Gordon Dividend Growth model : uneven dividends

I’m trying to calculate the cost of common equity for this company. I figured I could use the Gordon Dividend Growth Model to solve for the investor’s required rate of return. However, its dividends have made wide swings. How could I apply the Gordon Model if I’m supposed to assume that

g is at a constant rate?

This is one of those situations I’ve been dreading where I can learn the stuff out of a book but am sitting like a deer in headlights when it comes to applyin it in the real world.

Well, obviously it doesn’t work very well. You could try regressing the log of the dividend against time to get an estimated average and growth rate and back out the average, then subtract a quantity to reflect the effect of volatility.
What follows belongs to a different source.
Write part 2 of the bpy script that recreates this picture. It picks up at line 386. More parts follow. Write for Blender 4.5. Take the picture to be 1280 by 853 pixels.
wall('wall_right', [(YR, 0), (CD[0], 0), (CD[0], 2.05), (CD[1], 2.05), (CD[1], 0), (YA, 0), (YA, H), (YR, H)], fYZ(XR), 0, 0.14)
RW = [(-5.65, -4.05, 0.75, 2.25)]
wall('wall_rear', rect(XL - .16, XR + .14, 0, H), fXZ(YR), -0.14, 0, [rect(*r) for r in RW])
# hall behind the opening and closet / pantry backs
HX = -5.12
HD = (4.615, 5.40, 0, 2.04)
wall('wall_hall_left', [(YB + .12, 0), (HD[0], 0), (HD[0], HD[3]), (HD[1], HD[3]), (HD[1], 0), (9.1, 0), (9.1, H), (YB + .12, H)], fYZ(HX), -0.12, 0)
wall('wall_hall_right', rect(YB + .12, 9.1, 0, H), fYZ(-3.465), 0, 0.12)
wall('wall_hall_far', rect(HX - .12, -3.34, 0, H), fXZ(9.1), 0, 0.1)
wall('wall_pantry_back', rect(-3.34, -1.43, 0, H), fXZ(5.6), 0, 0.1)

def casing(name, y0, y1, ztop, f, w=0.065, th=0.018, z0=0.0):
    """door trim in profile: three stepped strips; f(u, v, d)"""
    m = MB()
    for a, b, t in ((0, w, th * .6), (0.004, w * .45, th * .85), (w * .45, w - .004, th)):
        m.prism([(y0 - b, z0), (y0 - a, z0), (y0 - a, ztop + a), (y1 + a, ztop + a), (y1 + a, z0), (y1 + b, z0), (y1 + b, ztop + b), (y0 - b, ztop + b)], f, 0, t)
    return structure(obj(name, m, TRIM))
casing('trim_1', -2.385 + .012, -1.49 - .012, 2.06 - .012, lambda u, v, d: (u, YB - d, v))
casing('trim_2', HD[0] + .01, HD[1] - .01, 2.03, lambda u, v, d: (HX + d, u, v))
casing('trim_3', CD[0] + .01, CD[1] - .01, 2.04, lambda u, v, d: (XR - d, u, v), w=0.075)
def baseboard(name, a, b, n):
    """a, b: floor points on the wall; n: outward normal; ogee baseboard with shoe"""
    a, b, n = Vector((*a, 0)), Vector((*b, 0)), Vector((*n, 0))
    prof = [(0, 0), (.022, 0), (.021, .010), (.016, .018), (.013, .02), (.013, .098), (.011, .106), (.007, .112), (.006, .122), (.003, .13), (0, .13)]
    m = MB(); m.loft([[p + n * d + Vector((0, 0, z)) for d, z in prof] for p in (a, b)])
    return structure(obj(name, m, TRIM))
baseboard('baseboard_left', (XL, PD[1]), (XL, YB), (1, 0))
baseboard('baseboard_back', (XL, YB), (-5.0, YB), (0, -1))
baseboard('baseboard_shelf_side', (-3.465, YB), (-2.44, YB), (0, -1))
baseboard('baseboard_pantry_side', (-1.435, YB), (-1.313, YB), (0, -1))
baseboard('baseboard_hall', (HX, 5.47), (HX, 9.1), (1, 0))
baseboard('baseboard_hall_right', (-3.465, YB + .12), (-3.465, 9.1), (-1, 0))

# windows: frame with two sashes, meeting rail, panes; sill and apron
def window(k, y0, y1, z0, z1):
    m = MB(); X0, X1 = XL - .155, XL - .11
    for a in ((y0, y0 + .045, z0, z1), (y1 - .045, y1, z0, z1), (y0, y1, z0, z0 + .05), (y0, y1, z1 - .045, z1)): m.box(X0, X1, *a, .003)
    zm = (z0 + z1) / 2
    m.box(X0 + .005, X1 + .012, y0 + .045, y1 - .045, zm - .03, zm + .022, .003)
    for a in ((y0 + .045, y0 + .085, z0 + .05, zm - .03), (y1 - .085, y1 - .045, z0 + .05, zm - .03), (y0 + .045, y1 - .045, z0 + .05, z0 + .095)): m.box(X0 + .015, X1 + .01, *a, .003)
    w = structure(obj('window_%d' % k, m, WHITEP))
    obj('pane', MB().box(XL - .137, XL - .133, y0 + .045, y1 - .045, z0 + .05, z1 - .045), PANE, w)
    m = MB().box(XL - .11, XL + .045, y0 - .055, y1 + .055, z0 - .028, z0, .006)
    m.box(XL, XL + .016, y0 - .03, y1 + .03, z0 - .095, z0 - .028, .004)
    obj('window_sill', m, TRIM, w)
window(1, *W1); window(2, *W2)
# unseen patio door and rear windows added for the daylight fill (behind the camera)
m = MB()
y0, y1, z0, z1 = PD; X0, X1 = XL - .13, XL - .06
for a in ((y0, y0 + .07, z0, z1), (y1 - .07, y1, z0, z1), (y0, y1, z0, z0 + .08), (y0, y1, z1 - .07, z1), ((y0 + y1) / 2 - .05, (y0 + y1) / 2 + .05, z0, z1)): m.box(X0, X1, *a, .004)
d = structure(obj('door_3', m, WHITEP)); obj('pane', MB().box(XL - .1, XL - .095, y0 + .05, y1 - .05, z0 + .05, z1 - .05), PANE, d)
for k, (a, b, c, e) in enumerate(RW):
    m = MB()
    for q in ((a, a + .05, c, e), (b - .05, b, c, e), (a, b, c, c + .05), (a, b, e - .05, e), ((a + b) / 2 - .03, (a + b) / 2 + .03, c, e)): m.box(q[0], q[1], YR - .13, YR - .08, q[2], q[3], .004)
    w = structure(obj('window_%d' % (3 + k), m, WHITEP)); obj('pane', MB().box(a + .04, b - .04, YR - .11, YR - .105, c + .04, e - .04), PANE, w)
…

If you have another way to estimate the growth rate, you can simply shave a bit off of it to reflect volatility drag and try the GGM. Or try to normalize the dividend by some kind of averaging (the regression method above helps with this). The GGM tells you a fair price for a company that is growing steadily, so if here are bumps, you simply shave some off to account for this.

Usually, when you have uneven cash flows or dividends, it means that the company is either growing or - alternately - beginning to stall. Generally that means you need a different valuation method than GGM.

But backing out the required rate of return is generally not a good idea to do for a stock, because the whole point of the required rate is to have an outside-determined standard of how much the stock needs to return (generally considering it’s risk) to be a good investment. However, it is perhaps justified if you are using it as a method of relative valuation, provided you are using the result to compare stocks of similar risk levels.

Check that model I sent you. I had dividends growing at individual rates for 5 years before leveling off at a terminal rate starting in year 6.